Instructions to follow
Write out all the data again, exactly as it stands.

Recorded information
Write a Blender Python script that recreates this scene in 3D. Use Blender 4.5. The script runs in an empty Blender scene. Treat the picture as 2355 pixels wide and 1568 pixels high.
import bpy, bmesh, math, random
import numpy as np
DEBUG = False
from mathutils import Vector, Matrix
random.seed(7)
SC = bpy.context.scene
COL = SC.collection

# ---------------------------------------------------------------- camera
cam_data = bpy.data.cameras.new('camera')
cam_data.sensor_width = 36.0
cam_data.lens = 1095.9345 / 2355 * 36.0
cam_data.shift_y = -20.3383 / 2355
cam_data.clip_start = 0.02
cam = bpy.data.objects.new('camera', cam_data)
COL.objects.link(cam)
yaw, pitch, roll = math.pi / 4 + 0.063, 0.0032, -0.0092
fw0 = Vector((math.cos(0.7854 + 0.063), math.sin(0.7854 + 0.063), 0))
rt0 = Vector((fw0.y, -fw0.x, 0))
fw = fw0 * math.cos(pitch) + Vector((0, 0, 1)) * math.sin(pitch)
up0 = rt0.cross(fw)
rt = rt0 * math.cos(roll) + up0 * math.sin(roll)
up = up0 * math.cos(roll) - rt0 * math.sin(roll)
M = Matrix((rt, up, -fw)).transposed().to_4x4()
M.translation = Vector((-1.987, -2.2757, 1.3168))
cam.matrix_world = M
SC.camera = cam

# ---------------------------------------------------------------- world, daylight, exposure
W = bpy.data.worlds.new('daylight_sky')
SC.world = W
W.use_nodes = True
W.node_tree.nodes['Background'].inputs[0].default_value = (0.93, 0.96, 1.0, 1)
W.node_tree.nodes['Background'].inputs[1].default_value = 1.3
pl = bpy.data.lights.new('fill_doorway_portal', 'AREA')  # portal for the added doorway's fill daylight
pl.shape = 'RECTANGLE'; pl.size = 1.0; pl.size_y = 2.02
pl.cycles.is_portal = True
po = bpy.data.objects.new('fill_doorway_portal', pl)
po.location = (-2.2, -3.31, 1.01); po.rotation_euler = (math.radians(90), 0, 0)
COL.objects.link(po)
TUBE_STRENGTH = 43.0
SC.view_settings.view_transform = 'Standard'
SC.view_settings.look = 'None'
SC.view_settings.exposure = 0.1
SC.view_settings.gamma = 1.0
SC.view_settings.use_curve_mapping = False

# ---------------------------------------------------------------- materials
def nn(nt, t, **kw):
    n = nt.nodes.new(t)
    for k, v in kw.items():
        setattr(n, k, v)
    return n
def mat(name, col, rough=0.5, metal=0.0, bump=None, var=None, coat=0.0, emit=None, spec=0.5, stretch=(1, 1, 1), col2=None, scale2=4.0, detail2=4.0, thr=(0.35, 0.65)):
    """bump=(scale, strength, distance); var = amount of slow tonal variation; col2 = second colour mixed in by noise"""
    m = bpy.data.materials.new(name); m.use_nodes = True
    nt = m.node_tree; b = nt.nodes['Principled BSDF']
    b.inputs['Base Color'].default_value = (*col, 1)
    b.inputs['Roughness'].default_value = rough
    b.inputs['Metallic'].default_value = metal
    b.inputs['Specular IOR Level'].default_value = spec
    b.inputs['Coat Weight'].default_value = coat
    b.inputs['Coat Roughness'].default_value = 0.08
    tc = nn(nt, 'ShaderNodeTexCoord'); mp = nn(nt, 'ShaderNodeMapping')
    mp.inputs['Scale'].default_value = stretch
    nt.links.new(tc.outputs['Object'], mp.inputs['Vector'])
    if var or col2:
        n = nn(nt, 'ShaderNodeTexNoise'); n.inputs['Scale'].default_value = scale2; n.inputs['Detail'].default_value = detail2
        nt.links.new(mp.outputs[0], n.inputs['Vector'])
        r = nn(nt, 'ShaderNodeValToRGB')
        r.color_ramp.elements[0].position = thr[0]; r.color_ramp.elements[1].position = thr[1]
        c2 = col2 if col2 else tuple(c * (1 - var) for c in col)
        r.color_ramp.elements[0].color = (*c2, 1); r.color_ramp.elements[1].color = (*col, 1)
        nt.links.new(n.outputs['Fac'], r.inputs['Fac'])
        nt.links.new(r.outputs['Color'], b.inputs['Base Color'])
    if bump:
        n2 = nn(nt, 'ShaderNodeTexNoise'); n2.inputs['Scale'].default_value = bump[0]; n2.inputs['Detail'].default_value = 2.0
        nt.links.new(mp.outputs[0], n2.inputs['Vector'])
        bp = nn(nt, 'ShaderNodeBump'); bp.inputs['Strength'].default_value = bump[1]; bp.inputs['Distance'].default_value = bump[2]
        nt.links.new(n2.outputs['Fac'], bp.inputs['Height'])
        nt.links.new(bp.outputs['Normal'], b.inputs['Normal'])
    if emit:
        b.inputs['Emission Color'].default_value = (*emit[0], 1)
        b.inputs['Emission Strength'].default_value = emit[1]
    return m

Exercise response
Write a Blender Python script that recreates this scene in 3D. Use Blender 4.5. The script runs in an empty Blender scene. Treat the picture as 2355 pixels wide and 1568 pixels high.
import bpy, bmesh, math, random
import numpy as np
DEBUG = False
from mathutils import Vector, Matrix
random.seed(7)
SC = bpy.context.scene
COL = SC.collection

# ---------------------------------------------------------------- camera
cam_data = bpy.data.cameras.new('camera')
cam_data.sensor_width = 36.0
cam_data.lens = 1095.9345 / 2355 * 36.0
cam_data.shift_y = -20.3383 / 2355
cam_data.clip_start = 0.02
cam = bpy.data.objects.new('camera', cam_data)
COL.objects.link(cam)
yaw, pitch, roll = math.pi / 4 + 0.063, 0.0032, -0.0092
fw0 = Vector((math.cos(0.7854 + 0.063), math.sin(0.7854 + 0.063), 0))
rt0 = Vector((fw0.y, -fw0.x, 0))
fw = fw0 * math.cos(pitch) + Vector((0, 0, 1)) * math.sin(pitch)
up0 = rt0.cross(fw)
rt = rt0 * math.cos(roll) + up0 * math.sin(roll)
up = up0 * math.cos(roll) - rt0 * math.sin(roll)
M = Matrix((rt, up, -fw)).transposed().to_4x4()
M.translation = Vector((-1.987, -2.2757, 1.3168))
cam.matrix_world = M
SC.camera = cam

# ---------------------------------------------------------------- world, daylight, exposure
W = bpy.data.worlds.new('daylight_sky')
SC.world = W
W.use_nodes = True
W.node_tree.nodes['Background'].inputs[0].default_value = (0.93, 0.96, 1.0, 1)
W.node_tree.nodes['Background'].inputs[1].default_value = 1.3
pl = bpy.data.lights.new('fill_doorway_portal', 'AREA')  # portal for the added doorway's fill daylight
pl.shape = 'RECTANGLE'; pl.size = 1.0; pl.size_y = 2.02
pl.cycles.is_portal = True
po = bpy.data.objects.new('fill_doorway_portal', pl)
po.location = (-2.2, -3.31, 1.01); po.rotation_euler = (math.radians(90), 0, 0)
COL.objects.link(po)
TUBE_STRENGTH = 43.0
SC.view_settings.view_transform = 'Standard'
SC.view_settings.look = 'None'
SC.view_settings.exposure = 0.1
SC.view_settings.gamma = 1.0
SC.view_settings.use_curve_mapping = False

# ---------------------------------------------------------------- materials
def nn(nt, t, **kw):
    n = nt.nodes.new(t)
    for k, v in kw.items():
        setattr(n, k, v)
    return n
def mat(name, col, rough=0.5, metal=0.0, bump=None, var=None, coat=0.0, emit=None, spec=0.5, stretch=(1, 1, 1), col2=None, scale2=4.0, detail2=4.0, thr=(0.35, 0.65)):
    """bump=(scale, strength, distance); var = amount of slow tonal variation; col2 = second colour mixed in by noise"""
    m = bpy.data.materials.new(name); m.use_nodes = True
    nt = m.node_tree; b = nt.nodes['Principled BSDF']
    b.inputs['Base Color'].default_value = (*col, 1)
    b.inputs['Roughness'].default_value = rough
    b.inputs['Metallic'].default_value = metal
    b.inputs['Specular IOR Level'].default_value = spec
    b.inputs['Coat Weight'].default_value = coat
    b.inputs['Coat Roughness'].default_value = 0.08
    tc = nn(nt, 'ShaderNodeTexCoord'); mp = nn(nt, 'ShaderNodeMapping')
    mp.inputs['Scale'].default_value = stretch
    nt.links.new(tc.outputs['Object'], mp.inputs['Vector'])
    if var or col2:
        n = nn(nt, 'ShaderNodeTexNoise'); n.inputs['Scale'].default_value = scale2; n.inputs['Detail'].default_value = detail2
        nt.links.new(mp.outputs[0], n.inputs['Vector'])
        r = nn(nt, 'ShaderNodeValToRGB')
        r.color_ramp.elements[0].position = thr[0]; r.color_ramp.elements[1].position = thr[1]
        c2 = col2 if col2 else tuple(c * (1 - var) for c in col)
        r.color_ramp.elements[0].color = (*c2, 1); r.color_ramp.elements[1].color = (*col, 1)
        nt.links.new(n.outputs['Fac'], r.inputs['Fac'])
        nt.links.new(r.outputs['Color'], b.inputs['Base Color'])
    if bump:
        n2 = nn(nt, 'ShaderNodeTexNoise'); n2.inputs['Scale'].default_value = bump[0]; n2.inputs['Detail'].default_value = 2.0
        nt.links.new(mp.outputs[0], n2.inputs['Vector'])
        bp = nn(nt, 'ShaderNodeBump'); bp.inputs['Strength'].default_value = bump[1]; bp.inputs['Distance'].default_value = bump[2]
        nt.links.new(n2.outputs['Fac'], bp.inputs['Height'])
        nt.links.new(bp.outputs['Normal'], b.inputs['Normal'])
    if emit:
        b.inputs['Emission Color'].default_value = (*emit[0], 1)
        b.inputs['Emission Strength'].default_value = emit[1]
    return m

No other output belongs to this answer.